Freitag, November 22, 2024

9 Tipps für agile Vertragsgestaltung bei IT-Projekten



Die wichtigsten Elemente eines agilen Vertrages kompakt dargestellt. Ein Expertenkommentar von Tobias Tretzmüller, der als Rechtsanwalt auf IT-Vertragsrecht, Urheberrecht, Datenschutzrecht, IT-Sicherheit und IT-Litigation spezialisiert ist.

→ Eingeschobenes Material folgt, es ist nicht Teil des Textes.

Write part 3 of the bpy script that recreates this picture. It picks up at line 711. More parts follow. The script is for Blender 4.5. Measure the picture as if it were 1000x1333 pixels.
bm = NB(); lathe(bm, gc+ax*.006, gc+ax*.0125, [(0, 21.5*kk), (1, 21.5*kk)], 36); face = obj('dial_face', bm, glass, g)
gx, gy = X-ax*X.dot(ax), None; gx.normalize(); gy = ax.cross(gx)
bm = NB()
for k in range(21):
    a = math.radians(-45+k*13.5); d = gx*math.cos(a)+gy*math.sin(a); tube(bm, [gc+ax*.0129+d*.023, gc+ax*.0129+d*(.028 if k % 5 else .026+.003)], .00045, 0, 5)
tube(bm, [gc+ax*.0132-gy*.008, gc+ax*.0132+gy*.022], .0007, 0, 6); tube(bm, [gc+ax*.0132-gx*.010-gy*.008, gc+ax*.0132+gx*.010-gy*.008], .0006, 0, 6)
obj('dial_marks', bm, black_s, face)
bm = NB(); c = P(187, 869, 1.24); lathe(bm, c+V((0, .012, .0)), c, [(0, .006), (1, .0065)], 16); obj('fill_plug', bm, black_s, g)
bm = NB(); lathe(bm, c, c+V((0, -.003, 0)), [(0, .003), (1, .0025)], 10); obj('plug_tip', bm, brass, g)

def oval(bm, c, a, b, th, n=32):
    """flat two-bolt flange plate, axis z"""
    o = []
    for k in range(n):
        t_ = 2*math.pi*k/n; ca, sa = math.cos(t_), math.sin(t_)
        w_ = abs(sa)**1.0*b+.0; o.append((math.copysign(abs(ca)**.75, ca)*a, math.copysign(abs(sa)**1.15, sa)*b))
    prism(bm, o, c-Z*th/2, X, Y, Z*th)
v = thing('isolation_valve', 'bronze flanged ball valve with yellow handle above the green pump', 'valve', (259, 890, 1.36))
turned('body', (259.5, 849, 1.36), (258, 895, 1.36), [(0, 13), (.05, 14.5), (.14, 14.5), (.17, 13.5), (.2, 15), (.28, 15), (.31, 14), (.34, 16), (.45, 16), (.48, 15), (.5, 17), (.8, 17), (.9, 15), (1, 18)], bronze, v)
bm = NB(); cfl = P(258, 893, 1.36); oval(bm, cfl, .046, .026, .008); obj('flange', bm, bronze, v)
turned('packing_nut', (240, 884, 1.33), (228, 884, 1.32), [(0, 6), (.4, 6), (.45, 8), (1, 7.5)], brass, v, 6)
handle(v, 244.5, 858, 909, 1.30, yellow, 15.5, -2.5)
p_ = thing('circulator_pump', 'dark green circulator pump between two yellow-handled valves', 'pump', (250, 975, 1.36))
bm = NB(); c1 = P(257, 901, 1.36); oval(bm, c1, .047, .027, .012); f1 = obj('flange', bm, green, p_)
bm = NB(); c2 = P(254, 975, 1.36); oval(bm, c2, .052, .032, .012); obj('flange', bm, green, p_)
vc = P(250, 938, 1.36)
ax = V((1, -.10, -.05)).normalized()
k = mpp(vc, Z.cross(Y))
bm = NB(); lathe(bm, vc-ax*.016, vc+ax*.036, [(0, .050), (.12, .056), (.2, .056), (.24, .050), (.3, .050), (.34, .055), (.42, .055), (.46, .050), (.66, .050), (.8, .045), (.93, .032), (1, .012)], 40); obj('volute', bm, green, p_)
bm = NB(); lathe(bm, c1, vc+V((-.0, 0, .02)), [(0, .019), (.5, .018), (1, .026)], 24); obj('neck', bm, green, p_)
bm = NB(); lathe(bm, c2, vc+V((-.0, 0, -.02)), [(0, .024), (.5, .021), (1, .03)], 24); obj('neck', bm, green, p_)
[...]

„Wir haben uns komplett verlaufen, kommen aber gut voran“. So würde Alice im Wunderland wohl agiles Projektmanagement beschreiben. Die Arbeitswelt ist zunehmend durch Agilität geprägt. Kaum ein Projekt, das nicht agil und flexibel sein muss. Daraus folgt für den Juristen, dass auch die Verträge dieser Agilität Rechnung tragen müssen. In diesem Artikel werden acht charakterisierende Elemente eines agilen Vertrages bei IT-Projekten beschrieben:

1. Partnerschaftliches Verständnis
Einem agilen Projekt muss ein gemeinsames Eingeständnis vorausgehen. Der Auftraggeber weiß einerseits nämlich zu Beginn oft nicht, wie das Endprodukt konkret aussehen soll. Demnach hat der Auftragnehmer andererseits auch keine Kenntnis darüber, was genau von ihm erwartet wird. Es bedarf daher einem partnerschaftlichen Eingeständnis, um mit dieser Unsicherheit umgehen zu können.

2. Kein verbindliches Pflichtenheft
Zu Beginn des Projektes ist dem Auftraggeber eine vollständige Leistungsbeschreibung gar nicht möglich. Dennoch sollte definiert sein, welches Bedürfnis das Projekt erfüllen soll. Dies jedoch auf weit abstrakterer Ebene als bei einem detaillierten Pflichtenheft.  

3. Keine Festpreise
Nachdem der Auftragsgegenstand zu Projektbeginn nicht genau feststeht, wird kein Auftragnehmer einem Festpreis zustimmen. Daher erfolgt die Leistungsverrechnung der Softwareentwicklung auf der Basis erbrachter Stunden. Um den Auftragnehmer zu einer zügigen Arbeitsweise zu motivieren, sollten Teil- oder Bonus-Zahlungen an die Erreichung der einzelnen Meilensteine gekoppelt sein.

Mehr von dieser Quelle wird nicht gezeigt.